▶ SUPPLIED MATERIAL
++++
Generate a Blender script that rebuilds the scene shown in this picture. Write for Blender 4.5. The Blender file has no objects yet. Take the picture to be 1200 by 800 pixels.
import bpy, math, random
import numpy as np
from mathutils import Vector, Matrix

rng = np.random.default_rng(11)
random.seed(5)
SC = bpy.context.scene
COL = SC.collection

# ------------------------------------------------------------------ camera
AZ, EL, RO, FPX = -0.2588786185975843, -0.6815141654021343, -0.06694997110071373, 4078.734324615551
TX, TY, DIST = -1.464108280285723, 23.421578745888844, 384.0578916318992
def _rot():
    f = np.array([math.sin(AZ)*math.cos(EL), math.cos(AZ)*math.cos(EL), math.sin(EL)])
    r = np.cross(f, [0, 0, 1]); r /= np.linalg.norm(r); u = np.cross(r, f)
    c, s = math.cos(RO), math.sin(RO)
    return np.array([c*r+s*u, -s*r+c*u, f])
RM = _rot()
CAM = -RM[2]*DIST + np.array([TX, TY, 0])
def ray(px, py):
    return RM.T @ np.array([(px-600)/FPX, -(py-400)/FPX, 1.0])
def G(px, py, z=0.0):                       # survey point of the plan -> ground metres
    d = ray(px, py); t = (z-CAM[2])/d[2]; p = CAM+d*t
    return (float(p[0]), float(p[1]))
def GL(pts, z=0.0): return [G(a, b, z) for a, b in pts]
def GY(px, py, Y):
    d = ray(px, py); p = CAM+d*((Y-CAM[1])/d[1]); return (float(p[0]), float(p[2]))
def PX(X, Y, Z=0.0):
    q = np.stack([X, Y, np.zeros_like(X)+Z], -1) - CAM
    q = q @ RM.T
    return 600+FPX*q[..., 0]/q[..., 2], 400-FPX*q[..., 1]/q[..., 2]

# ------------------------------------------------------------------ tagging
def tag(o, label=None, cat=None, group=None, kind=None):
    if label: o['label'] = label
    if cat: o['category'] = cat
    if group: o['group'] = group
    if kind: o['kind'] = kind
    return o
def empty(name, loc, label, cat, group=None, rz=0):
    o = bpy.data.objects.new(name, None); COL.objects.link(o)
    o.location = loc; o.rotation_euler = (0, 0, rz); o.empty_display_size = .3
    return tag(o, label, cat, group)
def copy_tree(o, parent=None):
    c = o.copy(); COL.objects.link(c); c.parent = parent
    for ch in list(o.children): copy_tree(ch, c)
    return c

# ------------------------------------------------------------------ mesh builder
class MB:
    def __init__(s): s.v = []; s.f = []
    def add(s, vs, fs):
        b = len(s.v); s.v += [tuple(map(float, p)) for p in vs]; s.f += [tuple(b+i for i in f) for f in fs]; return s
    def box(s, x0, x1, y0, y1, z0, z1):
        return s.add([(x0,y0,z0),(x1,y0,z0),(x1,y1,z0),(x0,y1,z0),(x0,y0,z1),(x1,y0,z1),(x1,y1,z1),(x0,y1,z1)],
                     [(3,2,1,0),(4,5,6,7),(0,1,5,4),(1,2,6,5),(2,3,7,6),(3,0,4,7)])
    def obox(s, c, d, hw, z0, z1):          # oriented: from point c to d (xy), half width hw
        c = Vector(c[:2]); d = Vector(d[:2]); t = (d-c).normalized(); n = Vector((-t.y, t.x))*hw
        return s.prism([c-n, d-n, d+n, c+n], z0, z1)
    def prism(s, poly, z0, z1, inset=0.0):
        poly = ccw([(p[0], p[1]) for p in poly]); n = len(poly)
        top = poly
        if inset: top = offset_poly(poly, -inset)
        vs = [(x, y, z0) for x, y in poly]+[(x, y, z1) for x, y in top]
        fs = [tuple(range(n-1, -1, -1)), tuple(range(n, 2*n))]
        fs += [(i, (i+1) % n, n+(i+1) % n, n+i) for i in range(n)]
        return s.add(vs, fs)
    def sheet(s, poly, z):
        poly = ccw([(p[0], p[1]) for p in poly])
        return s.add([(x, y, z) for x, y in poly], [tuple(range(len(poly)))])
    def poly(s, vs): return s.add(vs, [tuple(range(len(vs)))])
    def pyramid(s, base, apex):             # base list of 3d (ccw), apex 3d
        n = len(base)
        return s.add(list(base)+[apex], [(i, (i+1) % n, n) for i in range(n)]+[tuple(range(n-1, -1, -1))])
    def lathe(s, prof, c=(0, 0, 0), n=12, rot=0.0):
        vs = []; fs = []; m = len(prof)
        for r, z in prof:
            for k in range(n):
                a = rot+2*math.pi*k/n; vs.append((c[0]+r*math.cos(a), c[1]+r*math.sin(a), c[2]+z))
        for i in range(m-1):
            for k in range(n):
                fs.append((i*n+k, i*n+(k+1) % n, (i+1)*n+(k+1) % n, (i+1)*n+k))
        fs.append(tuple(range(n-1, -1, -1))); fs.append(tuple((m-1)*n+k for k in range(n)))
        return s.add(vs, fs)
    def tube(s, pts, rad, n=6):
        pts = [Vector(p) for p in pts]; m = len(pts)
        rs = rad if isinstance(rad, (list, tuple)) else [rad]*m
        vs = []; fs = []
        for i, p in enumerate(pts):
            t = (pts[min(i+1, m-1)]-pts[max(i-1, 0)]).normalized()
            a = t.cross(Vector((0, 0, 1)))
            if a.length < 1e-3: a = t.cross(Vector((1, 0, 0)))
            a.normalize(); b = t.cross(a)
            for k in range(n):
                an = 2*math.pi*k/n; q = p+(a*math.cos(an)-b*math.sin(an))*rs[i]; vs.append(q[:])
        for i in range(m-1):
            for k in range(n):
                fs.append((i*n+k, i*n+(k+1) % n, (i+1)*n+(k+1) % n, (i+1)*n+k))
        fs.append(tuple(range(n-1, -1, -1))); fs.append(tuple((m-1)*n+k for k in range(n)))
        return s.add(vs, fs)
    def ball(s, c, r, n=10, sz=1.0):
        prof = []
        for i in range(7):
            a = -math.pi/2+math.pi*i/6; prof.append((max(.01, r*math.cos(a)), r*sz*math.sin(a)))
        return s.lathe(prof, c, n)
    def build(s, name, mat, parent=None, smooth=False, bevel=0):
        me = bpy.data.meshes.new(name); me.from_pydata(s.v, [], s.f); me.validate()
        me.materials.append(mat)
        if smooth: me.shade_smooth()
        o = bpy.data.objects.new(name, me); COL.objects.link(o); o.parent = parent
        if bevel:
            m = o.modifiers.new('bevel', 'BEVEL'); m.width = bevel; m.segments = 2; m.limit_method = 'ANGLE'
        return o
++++
▶ YOUR GOAL
Write the data from above out again, exactly.

▶ FINAL ANSWER
Generate a Blender script that rebuilds the scene shown in this picture. Write for Blender 4.5. The Blender file has no objects yet. Take the picture to be 1200 by 800 pixels.
import bpy, math, random
import numpy as np
from mathutils import Vector, Matrix

rng = np.random.default_rng(11)
random.seed(5)
SC = bpy.context.scene
COL = SC.collection

# ------------------------------------------------------------------ camera
AZ, EL, RO, FPX = -0.2588786185975843, -0.6815141654021343, -0.06694997110071373, 4078.734324615551
TX, TY, DIST = -1.464108280285723, 23.421578745888844, 384.0578916318992
def _rot():
    f = np.array([math.sin(AZ)*math.cos(EL), math.cos(AZ)*math.cos(EL), math.sin(EL)])
    r = np.cross(f, [0, 0, 1]); r /= np.linalg.norm(r); u = np.cross(r, f)
    c, s = math.cos(RO), math.sin(RO)
    return np.array([c*r+s*u, -s*r+c*u, f])
RM = _rot()
CAM = -RM[2]*DIST + np.array([TX, TY, 0])
def ray(px, py):
    return RM.T @ np.array([(px-600)/FPX, -(py-400)/FPX, 1.0])
def G(px, py, z=0.0):                       # survey point of the plan -> ground metres
    d = ray(px, py); t = (z-CAM[2])/d[2]; p = CAM+d*t
    return (float(p[0]), float(p[1]))
def GL(pts, z=0.0): return [G(a, b, z) for a, b in pts]
def GY(px, py, Y):
    d = ray(px, py); p = CAM+d*((Y-CAM[1])/d[1]); return (float(p[0]), float(p[2]))
def PX(X, Y, Z=0.0):
    q = np.stack([X, Y, np.zeros_like(X)+Z], -1) - CAM
    q = q @ RM.T
    return 600+FPX*q[..., 0]/q[..., 2], 400-FPX*q[..., 1]/q[..., 2]

# ------------------------------------------------------------------ tagging
def tag(o, label=None, cat=None, group=None, kind=None):
    if label: o['label'] = label
    if cat: o['category'] = cat
    if group: o['group'] = group
    if kind: o['kind'] = kind
    return o
def empty(name, loc, label, cat, group=None, rz=0):
    o = bpy.data.objects.new(name, None); COL.objects.link(o)
    o.location = loc; o.rotation_euler = (0, 0, rz); o.empty_display_size = .3
    return tag(o, label, cat, group)
def copy_tree(o, parent=None):
    c = o.copy(); COL.objects.link(c); c.parent = parent
    for ch in list(o.children): copy_tree(ch, c)
    return c

# ------------------------------------------------------------------ mesh builder
class MB:
    def __init__(s): s.v = []; s.f = []
    def add(s, vs, fs):
        b = len(s.v); s.v += [tuple(map(float, p)) for p in vs]; s.f += [tuple(b+i for i in f) for f in fs]; return s
    def box(s, x0, x1, y0, y1, z0, z1):
        return s.add([(x0,y0,z0),(x1,y0,z0),(x1,y1,z0),(x0,y1,z0),(x0,y0,z1),(x1,y0,z1),(x1,y1,z1),(x0,y1,z1)],
                     [(3,2,1,0),(4,5,6,7),(0,1,5,4),(1,2,6,5),(2,3,7,6),(3,0,4,7)])
    def obox(s, c, d, hw, z0, z1):          # oriented: from point c to d (xy), half width hw
        c = Vector(c[:2]); d = Vector(d[:2]); t = (d-c).normalized(); n = Vector((-t.y, t.x))*hw
        return s.prism([c-n, d-n, d+n, c+n], z0, z1)
    def prism(s, poly, z0, z1, inset=0.0):
        poly = ccw([(p[0], p[1]) for p in poly]); n = len(poly)
        top = poly
        if inset: top = offset_poly(poly, -inset)
        vs = [(x, y, z0) for x, y in poly]+[(x, y, z1) for x, y in top]
        fs = [tuple(range(n-1, -1, -1)), tuple(range(n, 2*n))]
        fs += [(i, (i+1) % n, n+(i+1) % n, n+i) for i in range(n)]
        return s.add(vs, fs)
    def sheet(s, poly, z):
        poly = ccw([(p[0], p[1]) for p in poly])
        return s.add([(x, y, z) for x, y in poly], [tuple(range(len(poly)))])
    def poly(s, vs): return s.add(vs, [tuple(range(len(vs)))])
    def pyramid(s, base, apex):             # base list of 3d (ccw), apex 3d
        n = len(base)
        return s.add(list(base)+[apex], [(i, (i+1) % n, n) for i in range(n)]+[tuple(range(n-1, -1, -1))])
    def lathe(s, prof, c=(0, 0, 0), n=12, rot=0.0):
        vs = []; fs = []; m = len(prof)
        for r, z in prof:
            for k in range(n):
                a = rot+2*math.pi*k/n; vs.append((c[0]+r*math.cos(a), c[1]+r*math.sin(a), c[2]+z))
        for i in range(m-1):
            for k in range(n):
                fs.append((i*n+k, i*n+(k+1) % n, (i+1)*n+(k+1) % n, (i+1)*n+k))
        fs.append(tuple(range(n-1, -1, -1))); fs.append(tuple((m-1)*n+k for k in range(n)))
        return s.add(vs, fs)
    def tube(s, pts, rad, n=6):
        pts = [Vector(p) for p in pts]; m = len(pts)
        rs = rad if isinstance(rad, (list, tuple)) else [rad]*m
        vs = []; fs = []
        for i, p in enumerate(pts):
            t = (pts[min(i+1, m-1)]-pts[max(i-1, 0)]).normalized()
            a = t.cross(Vector((0, 0, 1)))
            if a.length < 1e-3: a = t.cross(Vector((1, 0, 0)))
            a.normalize(); b = t.cross(a)
            for k in range(n):
                an = 2*math.pi*k/n; q = p+(a*math.cos(an)-b*math.sin(an))*rs[i]; vs.append(q[:])
        for i in range(m-1):
            for k in range(n):
                fs.append((i*n+k, i*n+(k+1) % n, (i+1)*n+(k+1) % n, (i+1)*n+k))
        fs.append(tuple(range(n-1, -1, -1))); fs.append(tuple((m-1)*n+k for k in range(n)))
        return s.add(vs, fs)
    def ball(s, c, r, n=10, sz=1.0):
        prof = []
        for i in range(7):
            a = -math.pi/2+math.pi*i/6; prof.append((max(.01, r*math.cos(a)), r*sz*math.sin(a)))
        return s.lathe(prof, c, n)
    def build(s, name, mat, parent=None, smooth=False, bevel=0):
        me = bpy.data.meshes.new(name); me.from_pydata(s.v, [], s.f); me.validate()
        me.materials.append(mat)
        if smooth: me.shade_smooth()
        o = bpy.data.objects.new(name, me); COL.objects.link(o); o.parent = parent
        if bevel:
            m = o.modifiers.new('bevel', 'BEVEL'); m.width = bevel; m.segments = 2; m.limit_method = 'ANGLE'
        return o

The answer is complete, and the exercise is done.